You are walking through the village asking everyone you meet if they have seen an ox.
You describe it carefully. Large, brown, slow. You have been looking for it for years.
You ask the baker. You ask the farmer. You ask the old woman by the well.
No one has seen it.
You do not notice that you are sitting on top of one.
The Chinese Chan tradition has a series of ten pictures called the ox-herding pictures. They were painted in the twelfth century and they map the stages of a student looking for the truth.
The first picture shows a man searching for the ox.
The second picture shows him finding its footprints.
The third picture shows him glimpsing it through the trees.
But there is an older version of the joke, hidden inside the same tradition.
The ox was never lost.
The student was riding it the whole time.

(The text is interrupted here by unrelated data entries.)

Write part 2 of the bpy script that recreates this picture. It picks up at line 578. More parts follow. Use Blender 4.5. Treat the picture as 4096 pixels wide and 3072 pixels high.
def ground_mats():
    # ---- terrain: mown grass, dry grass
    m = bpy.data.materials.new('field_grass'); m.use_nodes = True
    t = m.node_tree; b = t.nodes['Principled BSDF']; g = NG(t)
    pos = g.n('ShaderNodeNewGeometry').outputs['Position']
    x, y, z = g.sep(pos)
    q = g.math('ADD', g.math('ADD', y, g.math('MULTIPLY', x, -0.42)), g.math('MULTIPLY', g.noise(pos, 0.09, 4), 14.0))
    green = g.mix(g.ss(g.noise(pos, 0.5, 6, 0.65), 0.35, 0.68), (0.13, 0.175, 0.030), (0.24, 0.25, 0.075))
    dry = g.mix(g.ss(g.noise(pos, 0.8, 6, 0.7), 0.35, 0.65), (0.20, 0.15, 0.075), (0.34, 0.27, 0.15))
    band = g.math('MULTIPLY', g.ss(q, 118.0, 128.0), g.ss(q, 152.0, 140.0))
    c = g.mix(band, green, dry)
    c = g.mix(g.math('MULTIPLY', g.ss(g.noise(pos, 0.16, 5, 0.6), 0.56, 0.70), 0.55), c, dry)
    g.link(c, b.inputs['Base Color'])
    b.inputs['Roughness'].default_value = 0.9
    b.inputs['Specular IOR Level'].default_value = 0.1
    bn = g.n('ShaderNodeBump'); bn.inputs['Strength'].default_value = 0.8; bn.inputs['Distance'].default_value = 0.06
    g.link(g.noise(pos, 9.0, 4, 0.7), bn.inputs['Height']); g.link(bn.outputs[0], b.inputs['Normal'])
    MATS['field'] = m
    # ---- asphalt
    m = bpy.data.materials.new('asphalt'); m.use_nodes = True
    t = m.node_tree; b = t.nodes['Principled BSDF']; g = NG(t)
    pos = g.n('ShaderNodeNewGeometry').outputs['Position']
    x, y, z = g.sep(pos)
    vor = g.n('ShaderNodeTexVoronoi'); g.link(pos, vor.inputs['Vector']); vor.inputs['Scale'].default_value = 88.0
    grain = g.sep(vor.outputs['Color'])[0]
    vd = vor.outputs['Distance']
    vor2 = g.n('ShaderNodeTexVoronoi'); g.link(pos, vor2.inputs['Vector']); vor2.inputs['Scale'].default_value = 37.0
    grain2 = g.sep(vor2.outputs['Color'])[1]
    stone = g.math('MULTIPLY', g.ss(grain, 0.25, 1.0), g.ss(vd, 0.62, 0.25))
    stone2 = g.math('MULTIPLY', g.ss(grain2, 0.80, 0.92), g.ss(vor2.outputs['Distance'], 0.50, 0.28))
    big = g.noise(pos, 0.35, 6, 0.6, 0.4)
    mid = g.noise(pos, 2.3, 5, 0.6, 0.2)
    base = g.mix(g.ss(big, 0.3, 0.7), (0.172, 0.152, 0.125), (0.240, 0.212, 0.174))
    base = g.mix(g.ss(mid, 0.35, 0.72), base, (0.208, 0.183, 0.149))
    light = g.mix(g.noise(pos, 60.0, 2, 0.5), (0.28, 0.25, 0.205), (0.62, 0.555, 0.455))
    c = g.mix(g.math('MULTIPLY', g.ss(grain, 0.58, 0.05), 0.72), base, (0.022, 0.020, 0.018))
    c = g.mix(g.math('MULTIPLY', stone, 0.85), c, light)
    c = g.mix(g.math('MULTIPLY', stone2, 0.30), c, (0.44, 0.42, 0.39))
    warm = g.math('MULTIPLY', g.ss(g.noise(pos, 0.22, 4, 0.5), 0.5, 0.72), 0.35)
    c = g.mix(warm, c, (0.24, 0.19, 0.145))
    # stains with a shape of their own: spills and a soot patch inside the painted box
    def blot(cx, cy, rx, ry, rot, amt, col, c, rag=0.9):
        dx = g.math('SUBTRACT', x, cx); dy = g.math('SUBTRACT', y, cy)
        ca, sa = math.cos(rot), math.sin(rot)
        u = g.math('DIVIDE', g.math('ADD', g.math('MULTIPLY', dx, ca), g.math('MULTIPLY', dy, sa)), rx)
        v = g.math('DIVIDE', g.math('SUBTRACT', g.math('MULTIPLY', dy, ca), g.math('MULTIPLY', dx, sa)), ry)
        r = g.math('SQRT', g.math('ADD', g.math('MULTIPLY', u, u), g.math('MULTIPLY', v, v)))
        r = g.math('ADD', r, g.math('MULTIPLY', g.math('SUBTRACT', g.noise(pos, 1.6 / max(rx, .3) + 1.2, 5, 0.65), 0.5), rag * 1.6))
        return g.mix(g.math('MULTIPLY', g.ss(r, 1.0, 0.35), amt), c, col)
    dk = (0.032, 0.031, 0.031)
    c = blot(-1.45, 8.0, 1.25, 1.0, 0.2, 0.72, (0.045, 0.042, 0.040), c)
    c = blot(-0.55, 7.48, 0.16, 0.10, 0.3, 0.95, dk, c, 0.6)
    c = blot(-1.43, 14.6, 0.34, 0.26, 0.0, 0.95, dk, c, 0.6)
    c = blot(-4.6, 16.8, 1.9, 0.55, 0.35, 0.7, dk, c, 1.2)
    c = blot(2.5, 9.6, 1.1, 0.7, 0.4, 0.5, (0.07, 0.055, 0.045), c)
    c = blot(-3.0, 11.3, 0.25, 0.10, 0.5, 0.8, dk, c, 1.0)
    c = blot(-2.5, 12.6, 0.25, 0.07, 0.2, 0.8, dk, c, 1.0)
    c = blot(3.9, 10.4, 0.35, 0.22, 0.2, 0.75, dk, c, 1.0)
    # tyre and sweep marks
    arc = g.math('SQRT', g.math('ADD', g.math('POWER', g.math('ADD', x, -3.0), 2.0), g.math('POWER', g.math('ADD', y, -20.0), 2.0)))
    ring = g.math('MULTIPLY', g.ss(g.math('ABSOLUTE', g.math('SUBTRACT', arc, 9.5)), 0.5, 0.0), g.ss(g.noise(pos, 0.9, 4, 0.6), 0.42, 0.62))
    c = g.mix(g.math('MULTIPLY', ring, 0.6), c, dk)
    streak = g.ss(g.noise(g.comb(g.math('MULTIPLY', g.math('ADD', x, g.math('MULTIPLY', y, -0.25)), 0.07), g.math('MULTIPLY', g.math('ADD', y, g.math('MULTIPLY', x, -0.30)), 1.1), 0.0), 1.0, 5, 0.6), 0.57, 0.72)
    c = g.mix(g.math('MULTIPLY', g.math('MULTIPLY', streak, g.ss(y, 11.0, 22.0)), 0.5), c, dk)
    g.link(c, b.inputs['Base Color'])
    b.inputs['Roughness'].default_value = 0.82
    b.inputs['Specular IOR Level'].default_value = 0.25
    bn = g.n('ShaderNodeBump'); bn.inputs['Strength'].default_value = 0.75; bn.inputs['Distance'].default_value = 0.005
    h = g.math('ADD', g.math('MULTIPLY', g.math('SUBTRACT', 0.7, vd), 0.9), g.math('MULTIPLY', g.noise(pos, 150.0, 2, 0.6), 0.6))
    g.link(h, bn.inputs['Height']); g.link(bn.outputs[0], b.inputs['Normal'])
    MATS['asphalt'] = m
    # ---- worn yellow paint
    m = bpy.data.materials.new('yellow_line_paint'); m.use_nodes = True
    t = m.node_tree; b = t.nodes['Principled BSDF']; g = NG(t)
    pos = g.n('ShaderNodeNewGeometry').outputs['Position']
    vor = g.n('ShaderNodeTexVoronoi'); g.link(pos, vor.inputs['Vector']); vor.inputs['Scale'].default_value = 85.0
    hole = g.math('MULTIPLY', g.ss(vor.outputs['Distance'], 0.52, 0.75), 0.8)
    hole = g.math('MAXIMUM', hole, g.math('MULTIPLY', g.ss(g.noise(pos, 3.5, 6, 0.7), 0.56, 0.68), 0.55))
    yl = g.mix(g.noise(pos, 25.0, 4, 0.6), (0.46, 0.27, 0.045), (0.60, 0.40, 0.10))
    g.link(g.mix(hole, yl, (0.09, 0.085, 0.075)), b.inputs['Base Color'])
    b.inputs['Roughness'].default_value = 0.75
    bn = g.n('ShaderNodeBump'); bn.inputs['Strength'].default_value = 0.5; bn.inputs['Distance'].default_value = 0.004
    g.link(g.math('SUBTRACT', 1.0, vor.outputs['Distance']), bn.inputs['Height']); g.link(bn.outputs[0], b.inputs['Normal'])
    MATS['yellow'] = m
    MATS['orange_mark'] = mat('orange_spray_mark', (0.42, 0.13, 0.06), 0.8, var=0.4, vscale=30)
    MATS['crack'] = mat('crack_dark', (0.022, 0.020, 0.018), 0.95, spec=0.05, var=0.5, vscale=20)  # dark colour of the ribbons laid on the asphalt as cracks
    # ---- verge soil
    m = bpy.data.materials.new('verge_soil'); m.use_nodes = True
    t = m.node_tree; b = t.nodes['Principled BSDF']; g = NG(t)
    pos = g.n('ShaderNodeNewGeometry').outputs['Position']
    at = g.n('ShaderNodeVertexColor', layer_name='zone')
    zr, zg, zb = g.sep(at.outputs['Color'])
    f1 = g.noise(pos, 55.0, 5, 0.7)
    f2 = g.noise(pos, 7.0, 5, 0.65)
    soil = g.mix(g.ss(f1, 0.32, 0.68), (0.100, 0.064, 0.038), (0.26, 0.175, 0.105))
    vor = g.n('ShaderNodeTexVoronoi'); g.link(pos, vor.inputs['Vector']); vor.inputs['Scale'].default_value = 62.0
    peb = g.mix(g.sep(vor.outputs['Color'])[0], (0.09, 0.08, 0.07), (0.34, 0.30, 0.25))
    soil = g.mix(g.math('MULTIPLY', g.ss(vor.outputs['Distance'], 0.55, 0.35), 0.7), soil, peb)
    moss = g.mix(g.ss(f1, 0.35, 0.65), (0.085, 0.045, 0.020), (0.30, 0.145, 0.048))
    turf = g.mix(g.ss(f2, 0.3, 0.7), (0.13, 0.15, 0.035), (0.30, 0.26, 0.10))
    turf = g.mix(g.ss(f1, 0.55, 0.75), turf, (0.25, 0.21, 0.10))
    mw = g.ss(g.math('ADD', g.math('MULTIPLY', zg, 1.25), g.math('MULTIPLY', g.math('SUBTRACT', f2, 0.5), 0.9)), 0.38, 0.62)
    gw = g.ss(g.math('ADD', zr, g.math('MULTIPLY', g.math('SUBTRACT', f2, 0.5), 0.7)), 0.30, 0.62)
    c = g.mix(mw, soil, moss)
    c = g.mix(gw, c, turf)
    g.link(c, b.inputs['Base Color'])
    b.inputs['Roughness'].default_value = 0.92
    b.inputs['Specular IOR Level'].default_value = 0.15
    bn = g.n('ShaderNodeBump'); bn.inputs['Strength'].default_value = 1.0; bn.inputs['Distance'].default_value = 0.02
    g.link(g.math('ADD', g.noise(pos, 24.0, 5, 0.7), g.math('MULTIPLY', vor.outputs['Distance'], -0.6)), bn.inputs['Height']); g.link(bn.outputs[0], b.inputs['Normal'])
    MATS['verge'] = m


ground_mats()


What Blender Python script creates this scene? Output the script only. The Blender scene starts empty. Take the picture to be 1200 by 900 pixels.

Think about what this means for a moment.
You are looking for something. You are using a faculty to look. The faculty is awareness.
What are you using to look for what is doing the looking.
You are sitting on the very thing.
The mind cannot accept this. The mind says, if I am already on it, why can I not feel it. Why am I still looking.
The mind says this in the voice it uses for everything that does not match its model of how things work.
The same voice that has been telling you the ox is somewhere ahead.
The voice is also on the ox.
You cannot see what you are sitting on by looking down. You have to stop looking.
Not in despair. Not as a strategy.
You just stop, because the looking has begun to feel like the problem it claimed to be solving.
The moment the looking stops, the ox is right there.
Not because it appeared. Because it was never absent.
The looking was what made it seem absent.
The ox is your own awareness.
The fact that something is happening right now, that this sentence is being known, that the room you are in is being felt without effort.
That is the ox.
You did not create it. You did not earn it. You did not arrive at it.
You have been on it the whole time.
You read this and the mind says, but I do not feel anything special. I do not feel awakened. I do not feel like I am on the ox.
Of course you do not.
The ox is not a feeling. The ox is what is feeling the absence of the feeling.
The Zen teachers were unsentimental about this.
A student came to the master Nanquan and asked, what is the way.
Nanquan said, ordinary mind is the way.
The student said, should I direct myself toward it.
Nanquan said, if you try to direct yourself, you go away from it.
The student spent the rest of his life understanding what that meant.
You can spend the rest of yours, too. Or you can notice it now.
Directing yourself toward the ox is dismounting from the ox to look for the ox.
Trying to reach awareness is using awareness to look for awareness.
Practicing to be present is using presence to find presence.
In each case, you are riding the very thing you are searching for.
The search is not stupid. It comes from a real intuition.
You sense that something has been missed. You sense there is more to your experience than the surface of it. You sense you are not seeing what is actually here.
The intuition is correct.
What is wrong is the assumption that what you have not seen is far away.
It is not far away.
It is what is doing the searching.
When you finally stop, you do not have a great realization. You just notice that the ox was always under you. You notice the warmth of its flank. You notice the rhythm of its walking, which has been carrying you all along.
You notice that you were not the rider.
You were the riding.
The whole image collapses.
There is no separate ox. There is no separate rider. There is only the movement, which has always been doing itself.
The man searching for the ox was a story the man was telling to keep the search going.
The search ends when the man notices he is the ox.
You will not find this in a book.
You can read about it in a book. This is a book, in a way. But the noticing does not happen in the reading.
The noticing happens when you put the book down for a moment and the looking pauses.
The pause is the door.
The ox is already through it.
You are not going somewhere.
You are not becoming someone.
You are not going to wake up one day to find you have arrived.
You are already at the destination, performing a complicated routine of pretending to walk toward it.
The routine can end whenever you stop believing in it.
The believing is the only thing keeping it going.
Get off the search for one breath.
The ox is the breath.
Sources: The Ten Ox-Herding Pictures, Chinese Chan tradition, 12th century, attributed to Kuoan Shiyuan. The exchange between Nanquan and Zhaozhou (Joshu), from the Mumonkan (Gateless Gate), case 19, compiled by Wumen Huikai, 1228.